> _Requirement_: Whenever a line below holds the word "pixels", copy that line.

> _Material_:
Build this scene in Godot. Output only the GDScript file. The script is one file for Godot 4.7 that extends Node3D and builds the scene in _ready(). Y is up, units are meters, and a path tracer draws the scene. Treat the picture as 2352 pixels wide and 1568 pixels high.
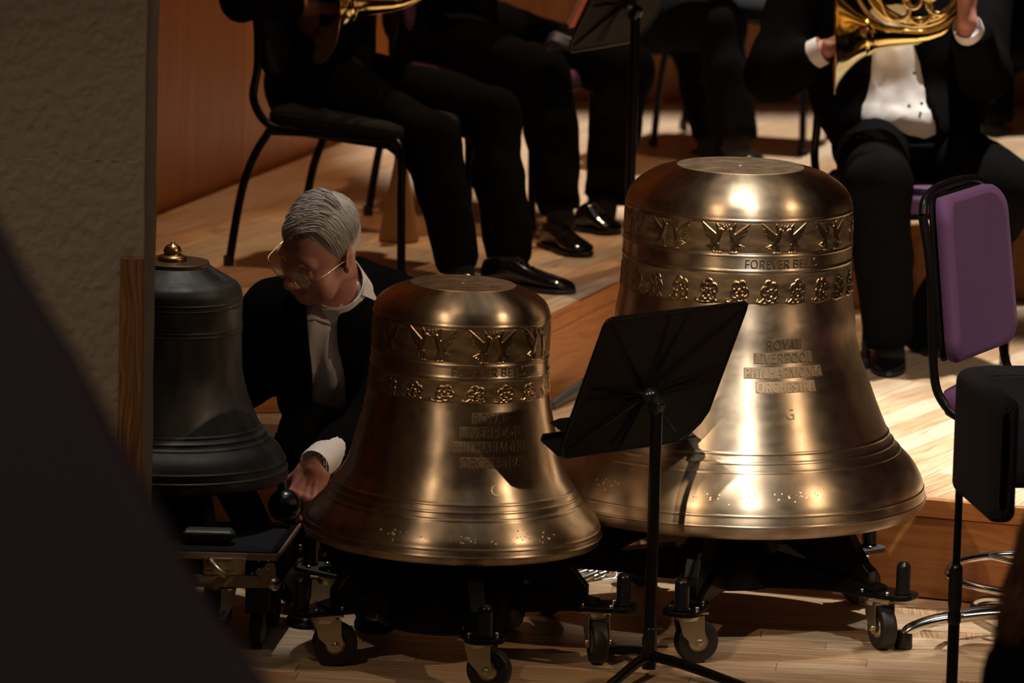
extends Node3D
# Concert platform seen from a side balcony: two polished bronze bells on castor
# trolleys, an older dark bell, a technician, and horn players on wooden risers.

const W := 2352.0
const H := 1568.0
const LENS := 200.0                        # mm on a 36 x 24 mm sensor
const F := LENS / 24.0 * H                 # the same in pixels
const EYE := Vector3(0, 2.82, 0)
const PITCH := -9.6
const ROLL := 1.5
const T1 := 0.243                          # height of the lower riser
const T2 := 0.472                          # height of the upper riser

var view := Basis.from_euler(Vector3(deg_to_rad(PITCH), 0, 0)) * Basis(Vector3.BACK, deg_to_rad(ROLL))
var M := {}                                # materials by name
var used := {}
var rng := RandomNumberGenerator.new()


func _ready() -> void:
	rng.seed = 77
	set_camera()
	set_air()
	set_lights()
	make_materials()
	build_setting()
	build_bells()
	build_trolleys()
	build_furniture()
	build_stands()
	build_people()
	build_instruments()
	build_small_things()


func set_camera() -> void:
	var cam := Camera3D.new()
	cam.name = "camera"
	cam.fov = rad_to_deg(2.0 * atan(H / 2.0 / F))
	cam.near = 0.5
	cam.far = 80.0
	var lens := CameraAttributesPhysical.new()
	lens.frustum_focal_length = LENS
	lens.frustum_focus_distance = 12.9
	lens.frustum_near = 0.5
	lens.frustum_far = 80.0
	lens.exposure_aperture = 4.5
	cam.attributes = lens
	cam.transform = Transform3D(view, EYE)
	add_child(cam)
	cam.current = true


func set_air() -> void:
	var we := WorldEnvironment.new()
	we.name = "hall_air"
	var e := Environment.new()
	e.background_mode = Environment.BG_COLOR
	e.background_color = Color.BLACK
	e.tonemap_mode = Environment.TONE_MAPPER_LINEAR
	e.tonemap_exposure = 1.0
	e.sdfgi_enabled = true
	e.ssao_enabled = true
	e.ssil_enabled = true
	we.environment = e
	add_child(we)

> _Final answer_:
Build this scene in Godot. Output only the GDScript file. The script is one file for Godot 4.7 that extends Node3D and builds the scene in _ready(). Y is up, units are meters, and a path tracer draws the scene. Treat the picture as 2352 pixels wide and 1568 pixels high.
const F := LENS / 24.0 * H                 # the same in pixels